TEMPO.CO, Jakarta - Presiden Emmanuel Macron terbang ke Kaledonia Baru dalam upaya untuk meredakan ketegangan di wilayah seberang lautan Prancis tersebut setelah reformasi pemilu yang diperdebatkan memicu kerusuhan terburuk di sana dalam empat dekade terakhir.
Lebih dari seminggu setelah kerusuhan sipil pertama kali meletus, Kaledonia Baru masih dilanda oleh jalan-jalan yang dibarikade, gedung-gedung yang dibakar, dan bisnis-bisnis yang dijarah. Sebuah serangan siber yang berlangsung singkat berusaha untuk menggulingkan internetnya, sementara sejumlah turis telah diterbangkan keluar.
Enam orang tewas dalam kerusuhan tersebut, dan hampir 300 orang ditangkap setelah Paris mengirimkan 1.000 polisi.
Protes ini merupakan titik api terbaru dalam pertikaian selama beberapa dekade mengenai peran Prancis di pulau ini.
Di manakah Kaledonia Baru?
Terletak di perairan hangat Pasifik barat daya, sekitar 1.500 km (930 mil) di sebelah timur Australia, Kaledonia Baru merupakan rumah bagi 270.000 orang, termasuk 41% orang Melanesia Kanaka dan 24% orang Eropa, sebagian besar orang Prancis. Menurut situs Kementerian Luar Negeri, ada sekitar 4000 orang Jawa yang tinggal di sana. Sebagian masih berbahasa Jawa.
Kepulauan ini diberi nama oleh penjelajah Inggris Kapten James Cook pada 1774. Negara ini dianeksasi oleh Prancis pada 1853 dan digunakan sebagai koloni penjara hingga sesaat sebelum pergantian abad ke-20.

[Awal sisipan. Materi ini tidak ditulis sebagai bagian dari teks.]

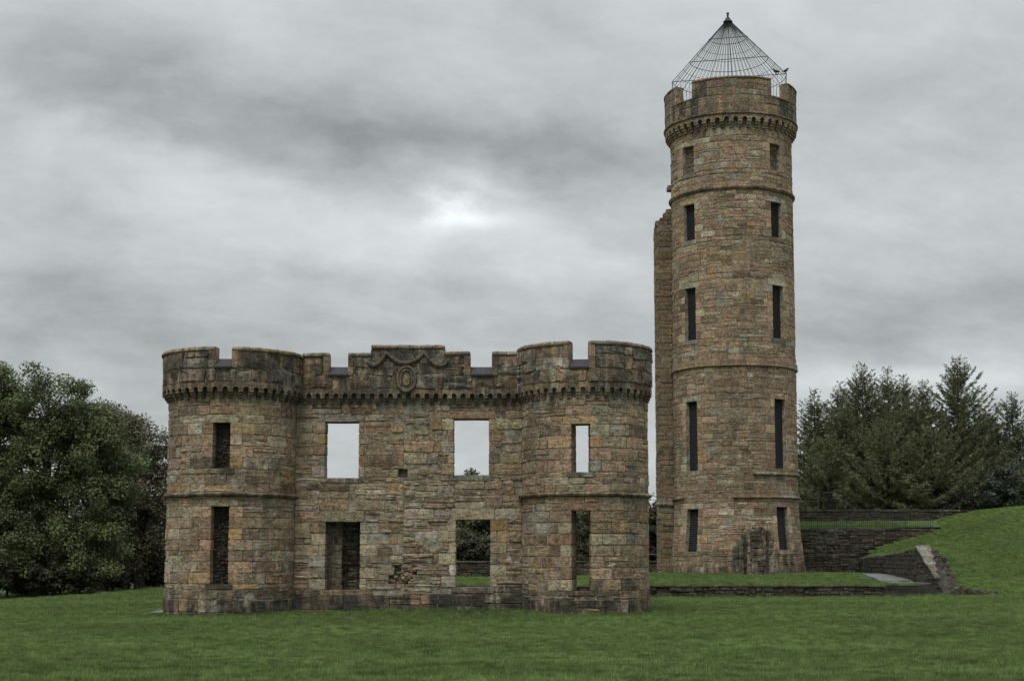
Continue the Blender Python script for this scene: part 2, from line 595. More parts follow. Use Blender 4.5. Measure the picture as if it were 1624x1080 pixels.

Mengapa wilayah ini penting?
Kaledonia Baru, salah satu dari lima wilayah kepulauan yang membentang di Indo-Pasifik yang dipegang oleh Prancis, merupakan pusat dari rencana Macron untuk mempertahankan pijakan Prancis yang kuat di Pasifik.
Kaledonia Baru, produsen nikel terbesar ketiga di dunia, terletak di jantung wilayah maritim yang kompleks secara geopolitik, di mana Cina dan Amerika Serikat saling berebut kekuasaan dan pengaruh dalam hal keamanan dan perdagangan.
Bagaimana Sejarahnya dengan Prancis?
Setelah penjajahan Prancis pada abad ke-19, Kaledonia Baru secara resmi menjadi wilayah seberang lautan Prancis pada 1946. Ketegangan meningkat pada 1970-an setelah booming nikel yang menarik orang luar, yang mengarah ke berbagai konflik antara Paris dan gerakan kemerdekaan Kanaka.
Perjanjian Nouméa tahun 1998 membantu meredakan hubungan dengan menguraikan jalan menuju otonomi bertahap dan membatasi hak pilih bagi penduduk asli Kanaka dan migran yang tinggal di Kaledonia Baru sebelum tahun 1998. Perjanjian ini memungkinkan tiga kali referendum untuk menentukan masa depan negara tersebut. Dalam ketiga referendum tersebut, kemerdekaan ditolak.
Meskipun demikian, jajak pendapat 2021 diboikot oleh partai-partai pro-kemerdekaan, sehingga menodai legitimasi hasilnya.